Interestingly, research suggests chunking may not work by literally freeing up slots in short-term memory the way data compression frees up space on a hard drive. Instead, chunks stored in long-term memory may help you reconstruct degraded traces in short-term memory, a process called redintegration. In experiments, lists containing more familiar word pairs were remembered better overall, but adding more pairs didn’t improve memory for individual items the way a pure compression model would predict. The practical result is the same, though: familiar groupings make information easier to remember.
Why You Forget
The information processing model also accounts for forgetting through two main mechanisms. Decay theory holds that memories simply fade over time if they aren’t accessed or reinforced. Interference theory argues that memories get confused or overwritten by other similar memories. The interference is worse when memories are more similar to each other and when the number of similar memories increases.
Interference works in two directions. Proactive interference happens when older memories make it harder to remember new ones (your old phone number keeps popping up when you try to recall your new one). Retroactive interference happens when new memories disrupt older ones (learning a new password makes you forget the previous one). Retrieval failure is another possibility: the information is still stored, but you can’t access it because you lack the right cue. This explains why something can feel completely forgotten until a specific reminder brings it flooding back.
Limits of the Computer Analogy
The computer metaphor has shaped how psychologists think about cognition for decades, framing the mind as a system that takes inputs, processes them through symbolic operations, and produces outputs. But the analogy has real limits. Computers process information sequentially and store it in precise, fixed locations.

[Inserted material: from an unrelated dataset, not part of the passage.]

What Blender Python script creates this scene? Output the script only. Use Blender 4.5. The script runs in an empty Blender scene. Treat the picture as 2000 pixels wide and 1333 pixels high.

Your brain processes information across billions of interconnected neurons simultaneously, and memories are distributed across networks rather than filed in discrete slots. Emotional state, context, sleep, stress, and motivation all influence how well you encode and retrieve information, factors that have no parallel in a hard drive.
The model remains valuable not because the brain literally works like a computer, but because it breaks memory into understandable stages with measurable characteristics: specific capacity limits, distinct durations, and identifiable failure points. That structure gives you a clear way to think about why you remember some things and forget others, and what you can do (deeper processing, better organization, spaced retrieval) to shift the odds in your favor.